§ TASK TO CARRY OUT:
Please, without the pictures, retype exactly the lines from the start of the material through the line that holds "tag(d2.build('dock_finger', M['concrete']), 'short".

********

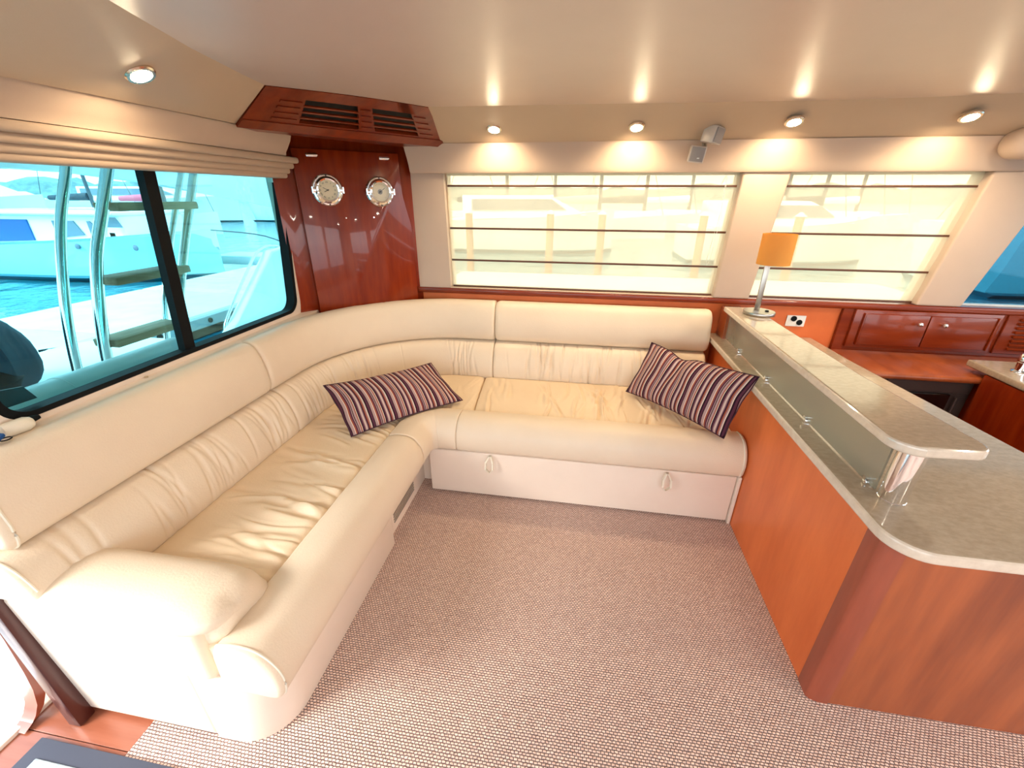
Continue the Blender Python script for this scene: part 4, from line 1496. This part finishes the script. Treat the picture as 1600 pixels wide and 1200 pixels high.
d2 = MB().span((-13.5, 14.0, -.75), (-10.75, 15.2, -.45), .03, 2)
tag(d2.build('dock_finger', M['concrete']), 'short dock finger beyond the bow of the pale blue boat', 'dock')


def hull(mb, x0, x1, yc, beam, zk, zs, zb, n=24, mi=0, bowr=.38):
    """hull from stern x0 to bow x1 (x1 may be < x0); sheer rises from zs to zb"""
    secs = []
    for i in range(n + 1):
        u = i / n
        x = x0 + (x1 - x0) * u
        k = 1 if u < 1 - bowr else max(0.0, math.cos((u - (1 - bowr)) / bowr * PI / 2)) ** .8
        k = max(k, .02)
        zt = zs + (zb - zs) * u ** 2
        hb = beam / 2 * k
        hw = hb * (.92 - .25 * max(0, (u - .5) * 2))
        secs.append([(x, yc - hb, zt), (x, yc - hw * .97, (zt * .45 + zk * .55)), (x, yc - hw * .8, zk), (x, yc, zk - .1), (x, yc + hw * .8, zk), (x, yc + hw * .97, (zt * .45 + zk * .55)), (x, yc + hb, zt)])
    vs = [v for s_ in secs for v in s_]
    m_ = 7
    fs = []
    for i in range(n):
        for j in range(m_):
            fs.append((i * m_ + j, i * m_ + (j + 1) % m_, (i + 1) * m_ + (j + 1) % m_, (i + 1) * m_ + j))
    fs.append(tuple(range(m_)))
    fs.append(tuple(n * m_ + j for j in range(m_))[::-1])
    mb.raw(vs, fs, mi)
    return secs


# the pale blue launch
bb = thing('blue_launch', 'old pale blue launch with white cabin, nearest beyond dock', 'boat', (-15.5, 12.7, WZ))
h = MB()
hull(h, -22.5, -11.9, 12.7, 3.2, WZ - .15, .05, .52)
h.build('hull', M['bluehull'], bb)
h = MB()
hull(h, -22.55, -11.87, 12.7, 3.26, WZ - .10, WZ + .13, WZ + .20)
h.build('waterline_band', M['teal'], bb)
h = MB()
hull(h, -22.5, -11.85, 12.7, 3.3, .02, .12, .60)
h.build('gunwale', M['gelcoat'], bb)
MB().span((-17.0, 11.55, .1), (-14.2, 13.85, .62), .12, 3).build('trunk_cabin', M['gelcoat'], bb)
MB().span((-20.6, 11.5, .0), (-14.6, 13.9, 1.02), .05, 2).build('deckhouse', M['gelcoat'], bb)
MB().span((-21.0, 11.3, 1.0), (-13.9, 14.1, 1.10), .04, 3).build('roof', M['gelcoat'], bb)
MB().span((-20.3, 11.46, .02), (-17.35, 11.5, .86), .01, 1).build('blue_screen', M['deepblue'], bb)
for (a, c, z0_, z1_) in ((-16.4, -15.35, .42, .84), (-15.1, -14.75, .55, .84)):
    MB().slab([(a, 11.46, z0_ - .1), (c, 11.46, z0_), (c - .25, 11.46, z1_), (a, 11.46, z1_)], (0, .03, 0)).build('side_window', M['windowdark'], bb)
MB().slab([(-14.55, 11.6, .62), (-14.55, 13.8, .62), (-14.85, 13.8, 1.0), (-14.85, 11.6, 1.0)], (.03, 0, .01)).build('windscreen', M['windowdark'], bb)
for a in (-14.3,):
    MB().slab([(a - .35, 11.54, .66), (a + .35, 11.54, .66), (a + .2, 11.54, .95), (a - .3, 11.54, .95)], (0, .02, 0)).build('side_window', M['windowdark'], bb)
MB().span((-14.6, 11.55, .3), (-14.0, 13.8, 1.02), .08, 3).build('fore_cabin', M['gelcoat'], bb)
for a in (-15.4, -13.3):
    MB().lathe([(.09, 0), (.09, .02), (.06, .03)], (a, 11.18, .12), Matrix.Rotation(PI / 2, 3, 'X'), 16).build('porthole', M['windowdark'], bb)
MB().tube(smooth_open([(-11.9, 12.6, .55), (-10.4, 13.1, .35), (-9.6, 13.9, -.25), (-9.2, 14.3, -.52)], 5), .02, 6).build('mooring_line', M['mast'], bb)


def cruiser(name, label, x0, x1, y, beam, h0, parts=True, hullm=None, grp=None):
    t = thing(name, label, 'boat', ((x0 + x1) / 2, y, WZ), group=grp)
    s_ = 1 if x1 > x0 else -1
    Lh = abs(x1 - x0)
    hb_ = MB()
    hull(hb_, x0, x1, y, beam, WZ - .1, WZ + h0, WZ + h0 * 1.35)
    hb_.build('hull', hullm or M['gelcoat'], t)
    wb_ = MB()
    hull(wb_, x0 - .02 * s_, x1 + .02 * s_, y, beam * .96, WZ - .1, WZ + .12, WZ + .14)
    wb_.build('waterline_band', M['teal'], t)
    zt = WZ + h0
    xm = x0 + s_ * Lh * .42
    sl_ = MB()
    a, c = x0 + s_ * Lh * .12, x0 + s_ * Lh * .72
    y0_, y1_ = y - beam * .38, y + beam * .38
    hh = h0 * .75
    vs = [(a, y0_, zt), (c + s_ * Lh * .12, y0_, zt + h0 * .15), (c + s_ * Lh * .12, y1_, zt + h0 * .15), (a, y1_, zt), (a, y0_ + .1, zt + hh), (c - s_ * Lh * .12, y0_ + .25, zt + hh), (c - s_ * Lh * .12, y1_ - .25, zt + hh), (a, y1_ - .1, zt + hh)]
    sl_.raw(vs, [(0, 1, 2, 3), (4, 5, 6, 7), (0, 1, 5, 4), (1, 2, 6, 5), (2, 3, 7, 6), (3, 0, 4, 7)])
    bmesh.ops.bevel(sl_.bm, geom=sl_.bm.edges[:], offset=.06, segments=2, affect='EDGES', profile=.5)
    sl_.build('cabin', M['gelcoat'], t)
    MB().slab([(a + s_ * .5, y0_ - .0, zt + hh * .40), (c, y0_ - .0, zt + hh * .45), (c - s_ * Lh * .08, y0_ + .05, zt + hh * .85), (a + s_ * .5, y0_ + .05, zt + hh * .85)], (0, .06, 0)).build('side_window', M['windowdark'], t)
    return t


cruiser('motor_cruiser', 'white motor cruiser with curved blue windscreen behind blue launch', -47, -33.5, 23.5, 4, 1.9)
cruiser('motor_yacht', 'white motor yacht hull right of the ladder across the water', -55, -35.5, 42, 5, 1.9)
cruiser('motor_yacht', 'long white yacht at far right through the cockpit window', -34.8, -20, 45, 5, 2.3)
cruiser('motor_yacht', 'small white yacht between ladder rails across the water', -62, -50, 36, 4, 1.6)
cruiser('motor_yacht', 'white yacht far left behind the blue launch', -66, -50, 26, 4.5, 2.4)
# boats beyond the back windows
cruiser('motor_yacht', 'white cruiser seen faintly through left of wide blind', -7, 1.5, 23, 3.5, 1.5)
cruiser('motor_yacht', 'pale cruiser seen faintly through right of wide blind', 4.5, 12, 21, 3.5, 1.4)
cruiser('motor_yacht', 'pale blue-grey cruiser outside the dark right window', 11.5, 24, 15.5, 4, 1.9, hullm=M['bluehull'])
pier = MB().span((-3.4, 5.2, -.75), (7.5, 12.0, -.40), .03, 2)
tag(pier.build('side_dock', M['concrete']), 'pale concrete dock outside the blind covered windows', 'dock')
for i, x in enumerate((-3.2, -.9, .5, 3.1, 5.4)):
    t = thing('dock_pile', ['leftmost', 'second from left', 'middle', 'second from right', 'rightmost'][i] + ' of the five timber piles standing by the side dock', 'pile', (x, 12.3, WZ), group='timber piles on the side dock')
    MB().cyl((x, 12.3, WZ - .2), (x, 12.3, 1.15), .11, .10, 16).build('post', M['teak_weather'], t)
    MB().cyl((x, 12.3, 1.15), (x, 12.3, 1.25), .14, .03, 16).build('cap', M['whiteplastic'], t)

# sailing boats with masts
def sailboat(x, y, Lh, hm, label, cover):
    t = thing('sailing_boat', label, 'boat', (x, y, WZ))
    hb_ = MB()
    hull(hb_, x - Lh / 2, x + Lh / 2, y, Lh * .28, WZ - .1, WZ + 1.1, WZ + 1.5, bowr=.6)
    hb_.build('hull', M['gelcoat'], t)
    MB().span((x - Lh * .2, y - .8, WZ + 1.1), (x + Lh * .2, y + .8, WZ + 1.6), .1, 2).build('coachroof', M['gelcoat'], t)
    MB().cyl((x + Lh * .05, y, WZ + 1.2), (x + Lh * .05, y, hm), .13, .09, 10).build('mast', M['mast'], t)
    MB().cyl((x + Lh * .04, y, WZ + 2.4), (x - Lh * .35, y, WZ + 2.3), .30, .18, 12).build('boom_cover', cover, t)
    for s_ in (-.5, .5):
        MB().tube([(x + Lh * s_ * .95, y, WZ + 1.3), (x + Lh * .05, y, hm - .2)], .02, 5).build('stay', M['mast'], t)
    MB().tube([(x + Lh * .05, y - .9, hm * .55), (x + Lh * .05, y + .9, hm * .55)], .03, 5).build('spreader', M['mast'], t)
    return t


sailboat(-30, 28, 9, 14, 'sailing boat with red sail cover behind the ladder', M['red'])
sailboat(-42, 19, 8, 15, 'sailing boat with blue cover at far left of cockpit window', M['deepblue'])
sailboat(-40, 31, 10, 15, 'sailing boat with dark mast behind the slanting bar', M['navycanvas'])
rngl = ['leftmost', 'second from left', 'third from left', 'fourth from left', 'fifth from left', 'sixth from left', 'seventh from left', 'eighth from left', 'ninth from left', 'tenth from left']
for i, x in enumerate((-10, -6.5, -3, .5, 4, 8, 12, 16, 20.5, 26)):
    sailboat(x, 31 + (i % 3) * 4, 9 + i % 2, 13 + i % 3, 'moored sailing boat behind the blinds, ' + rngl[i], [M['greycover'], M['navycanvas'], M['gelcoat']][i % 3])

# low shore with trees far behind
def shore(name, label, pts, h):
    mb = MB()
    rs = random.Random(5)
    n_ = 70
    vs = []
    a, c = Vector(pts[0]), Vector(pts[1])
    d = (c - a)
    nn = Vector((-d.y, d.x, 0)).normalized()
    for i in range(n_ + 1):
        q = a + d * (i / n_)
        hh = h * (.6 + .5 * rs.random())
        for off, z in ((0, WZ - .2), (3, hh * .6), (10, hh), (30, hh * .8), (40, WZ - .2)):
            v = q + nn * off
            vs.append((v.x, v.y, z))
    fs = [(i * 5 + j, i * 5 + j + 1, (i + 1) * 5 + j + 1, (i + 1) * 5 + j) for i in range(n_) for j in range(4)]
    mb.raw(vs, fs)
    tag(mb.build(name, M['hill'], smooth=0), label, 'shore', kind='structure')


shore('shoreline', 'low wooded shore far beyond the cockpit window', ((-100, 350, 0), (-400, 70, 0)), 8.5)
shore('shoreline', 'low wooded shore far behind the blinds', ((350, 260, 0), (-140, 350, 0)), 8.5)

********

§ THE ANSWER:
Continue the Blender Python script for this scene: part 4, from line 1496. This part finishes the script. Treat the picture as 1600 pixels wide and 1200 pixels high.
d2 = MB().span((-13.5, 14.0, -.75), (-10.75, 15.2, -.45), .03, 2)
tag(d2.build('dock_finger', M['concrete']), 'short dock finger beyond the bow of the pale blue boat', 'dock')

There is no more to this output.